▸ Exercise
Write out the material below again, unchanged.

▸ Supplied material
☆ ☆ ☆ ☆ ☆ ☆ ☆

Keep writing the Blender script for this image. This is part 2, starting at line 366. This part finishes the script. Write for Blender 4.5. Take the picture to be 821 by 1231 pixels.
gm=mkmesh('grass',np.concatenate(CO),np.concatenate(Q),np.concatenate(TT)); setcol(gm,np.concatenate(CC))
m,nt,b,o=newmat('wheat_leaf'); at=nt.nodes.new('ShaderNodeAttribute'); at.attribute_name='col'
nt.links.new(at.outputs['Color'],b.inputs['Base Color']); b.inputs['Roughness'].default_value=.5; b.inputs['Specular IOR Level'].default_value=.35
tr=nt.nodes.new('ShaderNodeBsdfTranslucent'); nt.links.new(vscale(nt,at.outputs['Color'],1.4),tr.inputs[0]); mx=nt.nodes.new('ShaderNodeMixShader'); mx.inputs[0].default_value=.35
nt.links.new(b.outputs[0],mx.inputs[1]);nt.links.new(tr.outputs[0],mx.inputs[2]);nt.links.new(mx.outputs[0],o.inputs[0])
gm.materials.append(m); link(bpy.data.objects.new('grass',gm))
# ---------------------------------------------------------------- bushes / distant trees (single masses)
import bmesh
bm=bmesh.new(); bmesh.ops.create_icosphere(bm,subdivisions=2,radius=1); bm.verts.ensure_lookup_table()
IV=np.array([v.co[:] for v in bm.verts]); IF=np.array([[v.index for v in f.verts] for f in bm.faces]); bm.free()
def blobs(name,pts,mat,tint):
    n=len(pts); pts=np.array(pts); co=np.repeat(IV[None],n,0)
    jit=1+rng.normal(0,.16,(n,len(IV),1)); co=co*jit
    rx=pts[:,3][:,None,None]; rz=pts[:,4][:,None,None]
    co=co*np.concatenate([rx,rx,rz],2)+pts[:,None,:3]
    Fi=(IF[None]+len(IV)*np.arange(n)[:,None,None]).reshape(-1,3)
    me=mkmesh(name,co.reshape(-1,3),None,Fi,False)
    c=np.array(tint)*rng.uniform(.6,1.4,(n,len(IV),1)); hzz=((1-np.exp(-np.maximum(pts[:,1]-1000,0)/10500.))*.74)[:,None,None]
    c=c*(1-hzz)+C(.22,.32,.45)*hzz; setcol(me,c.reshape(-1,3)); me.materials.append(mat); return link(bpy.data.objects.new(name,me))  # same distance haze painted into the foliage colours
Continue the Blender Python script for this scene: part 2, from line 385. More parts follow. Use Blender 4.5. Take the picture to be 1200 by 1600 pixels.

☆ ☆ ☆ ☆ ☆ ☆ ☆

▸ In response
Keep writing the Blender script for this image. This is part 2, starting at line 366. This part finishes the script. Write for Blender 4.5. Take the picture to be 821 by 1231 pixels.
gm=mkmesh('grass',np.concatenate(CO),np.concatenate(Q),np.concatenate(TT)); setcol(gm,np.concatenate(CC))
m,nt,b,o=newmat('wheat_leaf'); at=nt.nodes.new('ShaderNodeAttribute'); at.attribute_name='col'
nt.links.new(at.outputs['Color'],b.inputs['Base Color']); b.inputs['Roughness'].default_value=.5; b.inputs['Specular IOR Level'].default_value=.35
tr=nt.nodes.new('ShaderNodeBsdfTranslucent'); nt.links.new(vscale(nt,at.outputs['Color'],1.4),tr.inputs[0]); mx=nt.nodes.new('ShaderNodeMixShader'); mx.inputs[0].default_value=.35
nt.links.new(b.outputs[0],mx.inputs[1]);nt.links.new(tr.outputs[0],mx.inputs[2]);nt.links.new(mx.outputs[0],o.inputs[0])
gm.materials.append(m); link(bpy.data.objects.new('grass',gm))
# ---------------------------------------------------------------- bushes / distant trees (single masses)
import bmesh
bm=bmesh.new(); bmesh.ops.create_icosphere(bm,subdivisions=2,radius=1); bm.verts.ensure_lookup_table()
IV=np.array([v.co[:] for v in bm.verts]); IF=np.array([[v.index for v in f.verts] for f in bm.faces]); bm.free()
def blobs(name,pts,mat,tint):
    n=len(pts); pts=np.array(pts); co=np.repeat(IV[None],n,0)
    jit=1+rng.normal(0,.16,(n,len(IV),1)); co=co*jit
    rx=pts[:,3][:,None,None]; rz=pts[:,4][:,None,None]
    co=co*np.concatenate([rx,rx,rz],2)+pts[:,None,:3]
    Fi=(IF[None]+len(IV)*np.arange(n)[:,None,None]).reshape(-1,3)
    me=mkmesh(name,co.reshape(-1,3),None,Fi,False)
    c=np.array(tint)*rng.uniform(.6,1.4,(n,len(IV),1)); hzz=((1-np.exp(-np.maximum(pts[:,1]-1000,0)/10500.))*.74)[:,None,None]
    c=c*(1-hzz)+C(.22,.32,.45)*hzz; setcol(me,c.reshape(-1,3)); me.materials.append(mat); return link(bpy.data.objects.new(name,me))  # same distance haze painted into the foliage colours
Continue the Blender Python script for this scene: part 2, from line 385. More parts follow. Use Blender 4.5. Take the picture to be 1200 by 1600 pixels.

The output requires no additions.